Retrospectiva de un 13 de agosto. Ilustración: Luis Daniel Rodríguez Báez
Hoy es 13 de agosto, una de esas fechas de las que hay gente que saca fuerzas hasta en la más absoluta austeridad. Así, con el fervor mesiánico que no dejan ir, como otros celebran una natividad.
Siempre es curioso retrotraernos a las efemérides de nacimiento, cuando la historia aún desconocía el vuelco que le darían esos hijos recién incorporados. En nuestro poder tenemos quizás un libro, una gráfica, un post en redes sociales, algo que nos recuerda cierta fecha en la que llegó alguien para quedarse, pero no tenemos el poder de adivinar el porvenir si justo hoy naciera otro ser de altura histórica.
El hombre que viene al mundo sin titulares, sea Fidel o un desconocido, se labra a sí mismo el eco de su nombre en el tiempo.
De ser genoveses a mediados del siglo XVI, ¿qué veríamos de especial en un recién nacido sin fama, por más que fuese un futuro descubridor? Ni siendo corsos del XVIII lograríamos enorgullecernos del emperador venidero porque no habría tal emperador, solo un ser diminuto. Del mismo modo que ni científicos, artistas o atletas tienen forma de identificar y honrar desde tan pronto a los que les continuarán en la gloria.
En el caso de un 13 de agosto de 1926, hace casi 100 años, ¿qué iba a saber nadie, en aquella finca de Birán, por más que los cimientos del destino comenzasen a sacudirse con un simple llanto de parto? ¿Qué iban a esperar del pequeño Fidel los padres y los empleados del lugar, salvo un crecimiento lo más sano posible y una existencia próspera y estable?

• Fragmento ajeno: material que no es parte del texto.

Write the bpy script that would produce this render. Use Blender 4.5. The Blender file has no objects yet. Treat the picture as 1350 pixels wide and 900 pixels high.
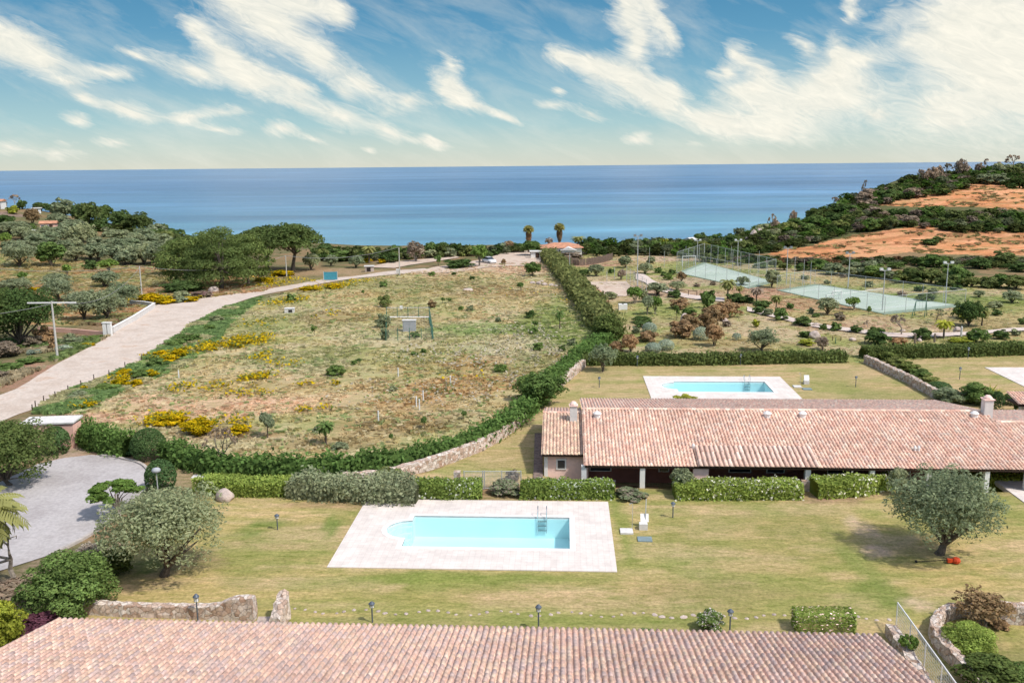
import bpy, math, random
import numpy as np
from mathutils import Vector, Matrix
RND = random.Random(7)
NR = np.random.default_rng(11)
scene = bpy.context.scene
COL = scene.collection
R = math.radians

# ------------------------------------------------------------------ camera
CAMZ, FPX, PITCH, ROLL = 21.7, 1200.0, R(11.01), R(0.52)
fw = Vector((0, math.cos(PITCH), -math.sin(PITCH)))
u0 = Vector((0, math.sin(PITCH), math.cos(PITCH)))
r0 = Vector((1, 0, 0))
cr = r0 * math.cos(ROLL) - u0 * math.sin(ROLL)
cu = u0 * math.cos(ROLL) + r0 * math.sin(ROLL)
cam_d = bpy.data.cameras.new('camera')
cam = bpy.data.objects.new('camera', cam_d)
COL.objects.link(cam)
cam.matrix_world = Matrix(((cr.x, cu.x, -fw.x, 0), (cr.y, cu.y, -fw.y, 0), (cr.z, cu.z, -fw.z, CAMZ), (0, 0, 0, 1)))
cam_d.sensor_width = 36
cam_d.lens = 36 * FPX / 1350
cam_d.clip_start = 0.5
cam_d.clip_end = 40000
scene.camera = cam


def smooth(t):
    t = np.clip(t, 0, 1)
    return t * t * (3 - 2 * t)


def vnoise(x, y, seed=0):
    x = np.asarray(x, float); y = np.asarray(y, float)
    xi = np.floor(x); yi = np.floor(y)
    fx = smooth(x - xi); fy = smooth(y - yi)

    def h(a, b):
        s = np.sin(a * 127.1 + b * 311.7 + seed * 74.7) * 43758.5453
        return s - np.floor(s)
    return (h(xi, yi) * (1 - fx) + h(xi + 1, yi) * fx) * (1 - fy) + (h(xi, yi + 1) * (1 - fx) + h(xi + 1, yi + 1) * fx) * fy


def fbm(x, y, seed=0, o=3):
    s = 0; a = 1; t = 0
    for i in range(o):
        s = s + a * vnoise(x * 2 ** i, y * 2 ** i, seed + i); t += a; a *= .5
    return s / t


YAW = R(3.28)
UX = Vector((math.cos(YAW), -math.sin(YAW), 0))
VX = Vector((math.sin(YAW), math.cos(YAW), 0))
SEA = -6.0


def gz(x, y):
    x = np.asarray(x, float); y = np.asarray(y, float)
    left = 10.6 * smooth((-x - 86) / 76) * smooth((y - 95) / 150)
    g = smooth((x - 22) / 118)
    t = np.maximum(0, y - 198)
    right = .133 * t * g
    right = 18.2 - np.log1p(np.exp((18.2 - right) / 1.2)) * 1.2; right = np.where(t * g > 0, np.maximum(right, 0) , 0)
    z = left + right
    z = z + (fbm(x / 26, y / 26, 3) - .5) * 2.4 * smooth((y - 205) / 40) * smooth((x - 60) / 40)
    z = z + (fbm(x / 9, y / 9, 5) - .5) * .35 * smooth((y - 70) / 10) * smooth((-x + 2) / 8)
    # the house terrace is a little lower than the lawns
    v = x * VX.x + y * VX.y
    u = x * UX.x + y * UX.y
    z = z - .8 * smooth((v - 59.3) / .8) * (1 - smooth((v - 76) / 2)) * smooth((u + 2) / 3)
    # the drive sits lower on the left
    yc = 250 + 30 * smooth((-x - 30) / 60) + 56 * smooth((x - 70) / 60) + .9 * np.maximum(0, x - 125)
    s = smooth((y - yc) / 35)
    return z * (1 - s) - 11 * s


def ray(px, py):
    return (fw * FPX + cr * (px - 675) - cu * (py - 450)).normalized()


def at(px, py, z=None):
    d = ray(px, py)
    if z is not None:
        t = (z - CAMZ) / d.z
        return Vector((d.x * t, d.y * t, z))
    if d.z > -0.012:
        t = 330 / d.y
        return Vector((d.x * t, 330., float(gz(d.x * t, 330.))))
    ts = np.concatenate([np.arange(22, 480, .5)])
    zz = CAMZ + ts * d.z
    gg = gz(ts * d.x, ts * d.y)
    k = np.argmax(zz < gg)
    if not (zz < gg).any():
        k = len(ts) - 1
    a, b = ts[max(k - 1, 0)], ts[k]
    for _ in range(8):
        m = (a + b) / 2
        if CAMZ + m * d.z < float(gz(m * d.x, m * d.y)): b = m
        else: a = m
    return Vector((d.x * b, d.y * b, float(gz(d.x * b, d.y * b))))


def at_land(px, py):
    for k in range(14):
        p = at(px, py + k * 2)
        if p.z > -1.2: return p
    return p


def depth(p):
    return (Vector(p) - Vector((0, 0, CAMZ))).dot(fw)


def proj(p):
    q = Vector(p) - Vector((0, 0, CAMZ)); w = q.dot(fw)
    return 675 + FPX * q.dot(cr) / w, 450 - FPX * q.dot(cu) / w


def uv(p):
    return p[0] * UX.x + p[1] * UX.y, p[0] * VX.x + p[1] * VX.y


def fuv(u, v, z=0.):
    return Vector((u * UX.x + v * VX.x, u * UX.y + v * VX.y, z))


# ------------------------------------------------------------------ materials
def new_mat(name):
    m = bpy.data.materials.new(name); m.use_nodes = True
    nt = m.node_tree; nt.nodes.clear()
    out = nt.nodes.new('ShaderNodeOutputMaterial')
    b = nt.nodes.new('ShaderNodeBsdfPrincipled')
    nt.links.new(b.outputs[0], out.inputs[0])
    return m, nt, b, out


def N(nt, t, **k):
    n = nt.nodes.new(t)
    for a, v in k.items():
        if a == 'ins':
            for i, x in v.items(): n.inputs[i].default_value = x
        else: setattr(n, a, v)
    return n


def noise(nt, scale, detail=4, rough=.6, vec=None, dist=0):
    n = N(nt, 'ShaderNodeTexNoise'); n.inputs['Scale'].default_value = scale
    n.inputs['Detail'].default_value = detail; n.inputs['Roughness'].default_value = rough
    n.inputs['Distortion'].default_value = dist
    if vec is not None: nt.links.new(vec, n.inputs['Vector'])
    return n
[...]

Emigrados españoles, gallegos en gran número, llegaban por montones a tierras cubanas por aquel entonces. Parte de ellos, como Ángel Castro, ya habían hallado acomodo y fundado sus familias. Por tanto, el advenimiento de su segundo hijo no debió tener mayor repercusión que el del primero o el tercero. Ningún rasgo premonitorio o fuera de lo común apuntaba a su impacto dentro y fuera del país, o de su época.
Cuando hojeas el segmento de láminas que destaca de costado en Cien horas con Fidel, uno de los elementos que más llaman la atención es el contraste temporal que presenta el protagonista de la voluminosa entrevista.
Ahí, a grandes rasgos, está recogida su biografía en instantáneas y fotos fijas de notable valor documental. Desde su arresto tras el Moncada hasta la ascensión más allá de la Sierra, desde sus contactos con otros presidentes hasta el Papa, las fotografías muestran la evolución física y simbólica de un mismo individuo. Pero lo curioso es que todas parten de un elemento común del ser humano: su origen.
La infancia en Birán. Esa etapa en que no era posible predecir qué rumbo tomaría el niño y adolescente que sonríe a la cámara. Sin riesgos, sin barba, sin el verde de campaña, sin multitudes y estandartes alrededor. Solo la persona común que podía volverse o no extraordinaria, antes de asumir sus designios.
Como diría un grande de la poesía romántica, aquellos días de esplendor en la hierba que nada puede devolvernos, si bien es válido recordarlos y hallar fuerza en lo que aún nos queda de ellos. Días de júbilo en un Birán de fotos blanquinegras, escenario y momento en que nacía un cubano más llamado Fidel.